I know what you’re thinking. How can a Cat blog? You think just because we don’t have vocal cords or opposable thumbs that we aren’t intelligent? That’s absolute Litter Lumps!! Trust me.

If the Big Hairless Ape can blog, so can I! All those evenings I sat on his lap while he worked his Web Magic, I was observing, learning, plotting my plan to tell my story. I may not be able to talk, but i can sure as Hell type! You don’t need opposable thumbs to do that!

Anyway, on with my favourite subject: Me! That’s right! It’s all about Me!

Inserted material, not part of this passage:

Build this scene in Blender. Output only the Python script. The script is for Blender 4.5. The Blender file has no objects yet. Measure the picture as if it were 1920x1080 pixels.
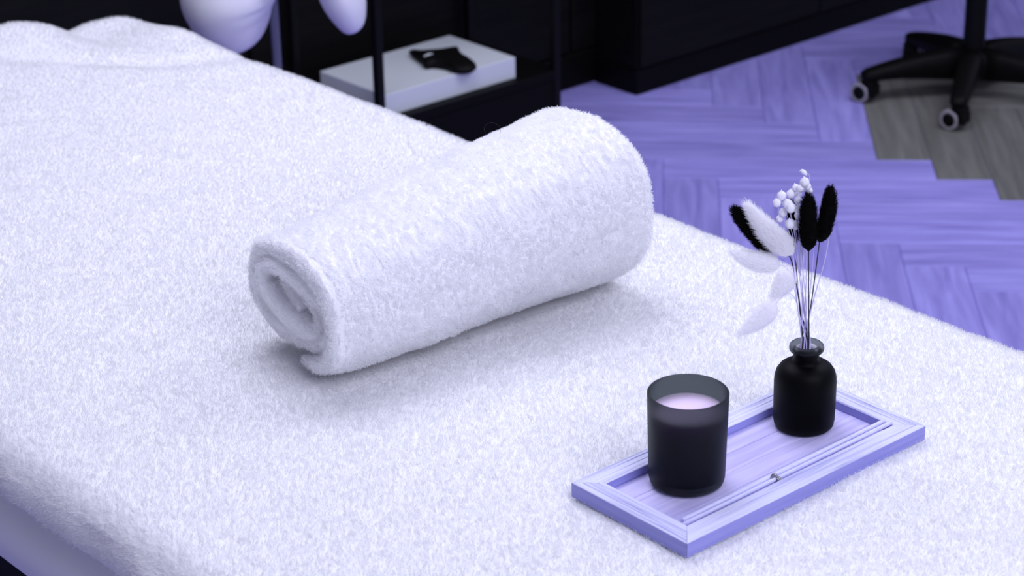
import bpy, bmesh, math, random
import numpy as np
from mathutils import Vector, Matrix, Quaternion

random.seed(7)
rng = np.random.default_rng(11)
SC = bpy.context.scene
COL = SC.collection
BT = 0.72                                   # height of the bed's top

# ------------------------------------------------------------------ camera
PITCH, ROLL, FOCAL = 0.419732, -0.0194898, 4124.33
cp, sp, cr, sr = math.cos(PITCH), math.sin(PITCH), math.cos(ROLL), math.sin(ROLL)
fwd = Vector((0, cp, -sp)); rgt = Vector((1, 0, 0)); upv = Vector((0, sp, cp))
r2 = cr * rgt + sr * upv
u2 = -sr * rgt + cr * upv
cam_d = bpy.data.cameras.new('camera')
cam = bpy.data.objects.new('camera', cam_d); COL.objects.link(cam)
m = Matrix((r2, u2, -fwd)).transposed().to_4x4()
m.translation = Vector((0, 0, 1.015 + BT))
cam.matrix_world = m
cam_d.sensor_width = 36.0
cam_d.lens = FOCAL / 1920 * 36.0
cam_d.clip_start = 0.05; cam_d.clip_end = 60
cam_d.dof.use_dof = True
cam_d.dof.focus_distance = 2.24
cam_d.dof.aperture_fstop = 9.0
SC.camera = cam

# ------------------------------------------------------------------ world, lights, exposure
W = bpy.data.worlds.new('world'); SC.world = W; W.use_nodes = True
bg = W.node_tree.nodes['Background']
bg.inputs[0].default_value = (0.68, 0.69, 1.0, 1); bg.inputs[1].default_value = 0.43

def area(name, loc, target, size, power, col):
    d = bpy.data.lights.new(name, 'AREA'); d.shape = 'RECTANGLE'
    d.size, d.size_y = size; d.energy = power; d.color = col
    o = bpy.data.objects.new(name, d); COL.objects.link(o)
    o.location = loc
    o.rotation_euler = (Vector(target) - Vector(loc)).to_track_quat('-Z', 'Y').to_euler()
    o['kind'] = 'helper'
    return o
LC = (0.80, 0.81, 1.0)
area('key_fill_light', (-0.35, 3.20, 2.70), (0.0, 2.40, BT), (1.5, 1.2), 41, LC)  # ceiling source, behind and to the left of the towel
area('key_fill_light', (1.15, 0.55, 2.45), (0.2, 2.7, 0.6), (1.6, 1.6), 43, LC)  # added fill from the front right, brightens the fronts; no lamp known there
area('key_fill_light', (1.75, 3.75, 2.90), (1.15, 4.0, 0.0), (1.2, 1.2), 34, LC)  # added fill above the stool to brighten the floor

SC.view_settings.view_transform = 'Standard'
SC.view_settings.look = 'None'
SC.view_settings.gamma = 1.0
SC.view_settings.use_curve_mapping = False
SC.view_settings.exposure = -0.06
SC.cycles.use_denoising = True
SC.cycles.max_bounces = 12
SC.cycles.diffuse_bounces = 5
SC.cycles.transmission_bounces = 10
SC.cycles.transparent_max_bounces = 12
SC.cycles.caustics_reflective = False
SC.cycles.caustics_refractive = True

# ------------------------------------------------------------------ helpers
# bed directions: NV across the bed (towards its far right side), SV along it (towards its foot)
NV = np.array([0.754, 0.657, 0.0]); SV = np.array([0.657, -0.754, 0.0])
BED_ANG = math.atan2(0.657, 0.754)

def sn(s, n, z):
    """point from along-bed s, across-bed n, height z"""
    p = SV * s + NV * n
    return (float(p[0]), float(p[1]), float(z))

def tag(o, label=None, cat=None, group=None, kind=None):
    if label: o['label'] = label
    if cat: o['category'] = cat
    if group: o['group'] = group
    if kind: o['kind'] = kind
    return o

def empty(name, loc=(0, 0, 0), rz=0.0):
    o = bpy.data.objects.new(name, None); COL.objects.link(o)
    o.location = loc; o.rotation_euler = (0, 0, rz); o.empty_display_size = 0.02
    return o

def link(name, me, mat, parent=None, smooth=False, loc=None, rz=None):
    o = bpy.data.objects.new(name, me); COL.objects.link(o)
    if mat and not me.materials: me.materials.append(mat)
    if smooth:
        me.polygons.foreach_set('use_smooth', [True] * len(me.polygons))
    if parent: o.parent = parent
    if loc is not None: o.location = loc
    if rz is not None: o.rotation_euler = (0, 0, rz)
    return o

def pymesh(name, V, F):
    me = bpy.data.meshes.new(name)
    me.from_pydata([tuple(map(float, v)) for v in V], [], F)
    me.update()
    return me

def gridmesh(name, P, wrap_u=False, wrap_v=False):
    """P: (U,V,3) array"""
    U, Vn = P.shape[:2]
    idx = np.arange(U * Vn).reshape(U, Vn)
    a = idx if wrap_u else idx[:-1]
    b = np.roll(idx, -1, 0) if wrap_u else idx[1:]
    def vn(x): return np.roll(x, -1, 1) if wrap_v else x[:, 1:]
    def v0(x): return x if wrap_v else x[:, :-1]
    q = np.stack([v0(a), v0(b), vn(b), vn(a)], -1).reshape(-1, 4)
    me = bpy.data.meshes.new(name)
    me.vertices.add(U * Vn); me.vertices.foreach_set('co', P.reshape(-1).astype(np.float32))
    nq = len(q)
    me.loops.add(nq * 4); me.loops.foreach_set('vertex_index', q.reshape(-1).astype(np.int32))
    me.polygons.add(nq)
    me.polygons.foreach_set('loop_start', np.arange(0, nq * 4, 4, dtype=np.int32))
    me.update(calc_edges=True); me.validate()
    return me

def bmfinish(bm, name, bevel=0.0, seg=2):
    if bevel > 0:
        bmesh.ops.bevel(bm, geom=[e for e in bm.edges], offset=bevel, segments=seg, profile=0.6, affect='EDGES', clamp_overlap=True)
    bmesh.ops.recalc_face_normals(bm, faces=bm.faces)
    me = bpy.data.meshes.new(name); bm.to_mesh(me); bm.free()
    return me

def boxmesh(name, x0, x1, y0, y1, z0, z1, bevel=0.0, seg=2):
    bm = bmesh.new()
    v = [bm.verts.new(p) for p in ((x0, y0, z0), (x1, y0, z0), (x1, y1, z0), (x0, y1, z0),
                                   (x0, y0, z1), (x1, y0, z1), (x1, y1, z1), (x0, y1, z1))]
    for f in ((0, 3, 2, 1), (4, 5, 6, 7), (0, 1, 5, 4), (1, 2, 6, 5), (2, 3, 7, 6), (3, 0, 4, 7)):
        bm.faces.new([v[i] for i in f])
    return bmfinish(bm, name, bevel, seg)

def lathe(name, prof, seg=48, ribs=0, ribamp=0.0):
    """prof: list of (r,z); closed at the axis where r==0"""
    V, F, rings = [], [], []
    for r, z in prof:
        if r <= 1e-9:
            rings.append([len(V)]); V.append((0, 0, z))
        else:
            rings.append(list(range(len(V), len(V) + seg)))
            for k in range(seg):
                a = 2 * math.pi * k / seg
                rr = r * (1 + ribamp * math.cos(ribs * a)) if ribs else r
                V.append((rr * math.cos(a), rr * math.sin(a), z))
    for A, B in zip(rings, rings[1:]):
        if len(A) == 1 and len(B) == 1: continue
        for k in range(seg):
            k2 = (k + 1) % seg
            if len(A) == 1: F.append((A[0], B[k], B[k2]))
            elif len(B) == 1: F.append((A[k2], A[k], B[0]))
            else: F.append((A[k], B[k], B[k2], A[k2]))
    me = pymesh(name, V, F)
    bm = bmesh.new(); bm.from_mesh(me); bmesh.ops.recalc_face_normals(bm, faces=bm.faces); bm.to_mesh(me); bm.free()
    return me

def spline(pts, n):
    """Catmull-Rom through pts -> n points"""
    P = np.array(pts, float)
    Q = np.vstack([2 * P[0] - P[1], P, 2 * P[-1] - P[-2]])
    out = []
    for t in np.linspace(0, len(P) - 1 - 1e-9, n):
        i = int(t); f = t - i
        p0, p1, p2, p3 = Q[i], Q[i + 1], Q[i + 2], Q[i + 3]
        out.append(0.5 * ((2 * p1) + (-p0 + p2) * f + (2 * p0 - 5 * p1 + 4 * p2 - p3) * f * f + (-p0 + 3 * p1 - 3 * p2 + p3) * f ** 3))
    return np.array(out)

def frames(C):
    T = np.gradient(C, axis=0); T /= np.linalg.norm(T, axis=1)[:, None] + 1e-12
    ref = np.array([0, 0, 1.0]) if abs(T[0][2]) < 0.9 else np.array([1.0, 0, 0])
    N = np.cross(T[0], ref); N /= np.linalg.norm(N)
    Ns = []
    for t in T:
        N = N - t * (N @ t); N /= np.linalg.norm(N) + 1e-12
        Ns.append(N)
    Ns = np.array(Ns); Bs = np.cross(T, Ns)
    return T, Ns, Bs

def tube(name, pts, rad, seg=8, n=None, flat=1.0):
    """smooth tapering tube with rounded caps; rad: float or list along pts"""
    n = n or max(6, 5 * len(pts))
    C = spline(pts, n)
    R = np.interp(np.linspace(0, 1, n), np.linspace(0, 1, np.size(rad)), np.atleast_1d(rad)) if np.size(rad) > 1 else np.full(n, float(rad))
    T, N, B = frames(C)
    a = np.linspace(0, 2 * math.pi, seg, endpoint=False)
    P = C[:, None, :] + R[:, None, None] * (np.cos(a)[None, :, None] * N[:, None, :] + flat * np.sin(a)[None, :, None] * B[:, None, :])
    V = [tuple(p) for p in P.reshape(-1, 3)]
    F = []
    for i in range(n - 1):
        for k in range(seg):
            k2 = (k + 1) % seg
            F.append((i * seg + k, i * seg + k2, (i + 1) * seg + k2, (i + 1) * seg + k))
    for i, sgn in ((0, -1), (n - 1, 1)):
        V.append(tuple(C[i] + sgn * T[i] * R[i] * 0.6)); c = len(V) - 1
        for k in range(seg):
            k2 = (k + 1) % seg
            F.append((c, i * seg + k2, i * seg + k) if sgn < 0 else (c, i * seg + k, i * seg + k2))
    return pymesh(name, V, F)

_lat = {}
def vnoise(x, y, seed, per=64):
    """2-D value noise in -1..1 (arrays)"""
    if seed not in _lat:
        _lat[seed] = np.random.default_rng(seed).uniform(-1, 1, (per, per))
    L = _lat[seed]
    xi, yi = np.floor(x).astype(int), np.floor(y).astype(int)
    fx, fy = x - xi, y - yi
    fx = fx * fx * (3 - 2 * fx); fy = fy * fy * (3 - 2 * fy)
    g = lambda i, j: L[i % per, j % per]
    return (g(xi, yi) * (1 - fx) + g(xi + 1, yi) * fx) * (1 - fy) + (g(xi, yi + 1) * (1 - fx) + g(xi + 1, yi + 1) * fx) * fy

def hair(name, roots, dirs, length, radius, mat, parent, bend=None, npt=4, tip=0.3):
    """strands grown as hair curves: roots (N,3), dirs (N,3), length (N,)"""
    N = len(roots)
    hc = bpy.data.hair_curves.new(name)
    hc.add_curves([npt] * N)
    t = np.linspace(0, 1, npt)
    bend = np.zeros_like(dirs) if bend is None else bend
    P = roots[:, None, :] + dirs[:, None, :] * (length[:, None] * t[None, :])[:, :, None] + bend[:, None, :] * (length[:, None] * t[None, :] ** 2)[:, :, None]
    hc.attributes['position'].data.foreach_set('vector', P.reshape(-1).astype(np.float32))
    ra = hc.attributes.get('radius') or hc.attributes.new('radius', 'FLOAT', 'POINT')
    rr = np.broadcast_to(np.asarray(radius, float).reshape(-1, 1) * (1 - (1 - tip) * t[None, :]), (N, npt))
    ra.data.foreach_set('value', rr.reshape(-1).astype(np.float32))
    hc.materials.append(mat)
    o = bpy.data.objects.new(name, hc); COL.objects.link(o)
    if parent: o.parent = parent
    o['kind'] = 'stuff'
    return o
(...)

I’m a 3 year old male Cat who enjoys naps, food, and extreme petting. (The harder, the better baby!) I was imprisoned adopted ripped from my mothers nipple at Day 42 by the Big Hairless Ape. Since then, I’ve been silently observing the behaviour of these Apes who insist they are something called “humans” but in actual fact, are nothing more than glorified monkeys. They don’t physically throw their dung, but will verbally toss crap around like no tomorrow!

Things were pretty good in the beginning. Just me and the Big Hairless Ape. Good food, unlimited petting, and hours playing the dangling string game. Then, something happened. The Big Hairless Ape decided that my company wasn’t enough. He needed a mate!

So, on Day 547, the Big Hairless Ape brings home, and introduces me to something I can only describe as the Big Haired Girlfriend, who would eventually become his Big Haired Wife.

At this point, things still weren’t too bad. Now I had two Apes to feed and amuse me. If one got tired of petting me, I could just move on to the other. However, there were times where they wanted to be alone with each other. Without me! They would spend hours in the bedroom with the door shut just to emerge all sweaty; seeking liquids and cigarettes.

On Day 963 something happened which revealed what all the secrecy was about. A sudden panic came over the Apes which resulted in suitcases being hastily packed, and both of them vacating the premises for a few days. (Oh, and thanks for filling my food dish, you bastards! I damned near starved during that!)

Then they returned… with… The Wet One. I don’t know where the Hell they got it, but it should’ve been returned for a full refund. This thing is defective! It does nothing but leak liquid from every hole in its body, accompanied by non-stop howling. And the worst part? The damned thing is getting all my attention. At first, I could’ve taken this thing out. We were both about the same size. Now, 274 days later, it’s grown and is now mobile. I spend most of my days on top of the television set just to keep away from it. Thankfully, it still does quite a bit of sleeping, so I do find some time to relax.

I know what you’re thinking, “These ‘Apes’ have names!” But really, who cares? Besides, we Cats use more descriptive terms to name things. That’s why all Cats are named Gorgeous. It’s self applied.

So there you have it. A brief history of how I came to be here. It’s not a thrilling story, but hey! You’re the one who hit the “About” button!